Tom's blog

The language of Oc: Languedoc

I find it odd that as much as I know about France’s wine regions, I know little about the Languedoc-Roussillon area. I’m about to change that.

In the last week, I joined five other people in an impressive tasting of 11 red wines from this region of southwest France. The wines were extraordinary and represent some of the best values in premium wine.

Languedoc is “the language of yes,” or the “language of the Oc,” short for Occitane. In the 16th century “oc” meant yes in this region of France. But it would be “oui” that the country would adopt much later. The Roussillon area was once part of Spain and today it still has the Catalan influences in culture and language. It represents only 10 percent of the wine produced in the Languedoc-Roussillon. But together they producer more than 30 percent of the country’s wine.

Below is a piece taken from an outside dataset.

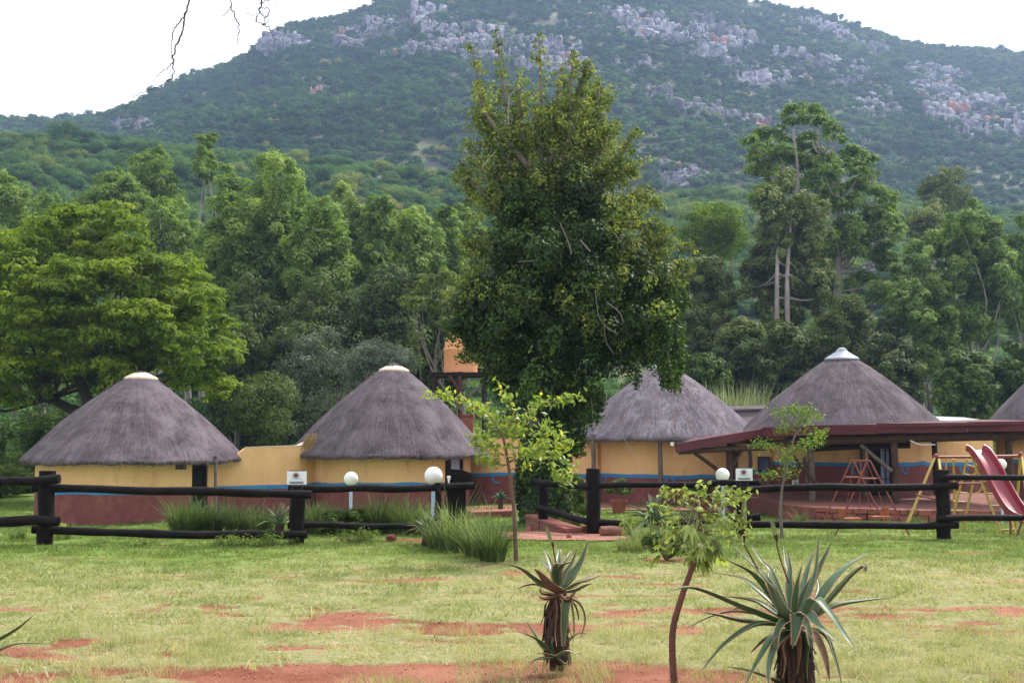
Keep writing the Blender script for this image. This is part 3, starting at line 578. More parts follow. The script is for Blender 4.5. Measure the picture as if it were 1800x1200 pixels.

Still, try to find one in your local wine store. Even the best wine stores are ignoring this region. So, why aren’t we very interested?

Until now, the region made plonk. Wine producers were hobbled by phyloxerra and turned to importing juice from Algeria to make ends meet. Not until an AOC was created in 2007 did new producers focus on bringing quality to the region. Today there are many winemakers who are producing world-class wines. Gerard Bertrand is making terrific wines from several vineyards he owns. Other big labels include Chateau de La Negly, Domaine Gauby, and Chateau des Truffiers.

More than 70 percent of the wines are produced by co-ops, which I think hurts them in their goals. Using a common winery to vinify wines could force winemakers to take short-cuts. They can lose control of how a wine is made by a central winery eager to get every member’s wines into bottle.

The Languedoc is also leading the country in biodynamic farming. Producers like Bertrand are obsessed with it — and it shows in his impressive portfolio.

I’ll have specific tasting notes at a later date.